CCP should have kept it simple. "Simple" is not the opposite of "optimized", as we can have both. Most IT systems offer "simple" and "expert" modes. Even the sell and buy windows of EVE market have it. The CSM election screen should have been a simple mode one, having only one slot and the candidates alphabetically, allowing the casual voters to cast one vote. Besides the "cast vote" button, should have been the "expert mode" button that leads to the current STV screen.
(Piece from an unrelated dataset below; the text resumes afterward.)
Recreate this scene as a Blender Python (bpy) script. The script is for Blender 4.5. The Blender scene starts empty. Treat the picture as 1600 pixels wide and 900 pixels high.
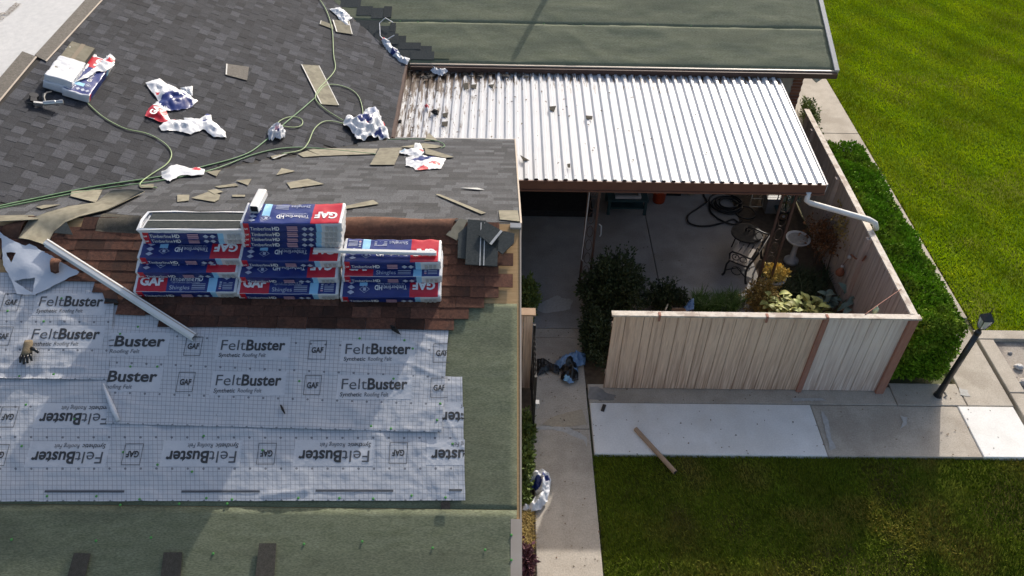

Of course this would have created lot of 1-long ballots, and those had 52% exhaustion value. However such vote still has 48% power, compared to the zero of the uncast vote. Finally "simple mode" wouldn't have to create 1-long ballots. There are two ways to increase the power of simple votes. One is simple ballot copy: if I simple-vote for Mynnna, I express that I trust Mynnna alone. This case it's rightful to create a 14-long ballot for me: the exact copy of the ballot Mynnna casted. Remember, I gave all my trust to Mynnna with my simple-vote. If I'm not happy with that, I can custom-vote. This system would also save lot of time clicking for bloc-voters: "just simple-vote for X guys!". The other method is not processing 1-long ballots as ballots, but directly subtract their number from the quota of the candidate, allowing the longer ballots to exhaust less. This case a simple-vote is 100% used, unless a candidate is elected alone with simple-votes or not elected at all.
Having optimized systems is good. But having simple front-end when you deal with simple people is more important. I hope CSM9 elections will be better organized.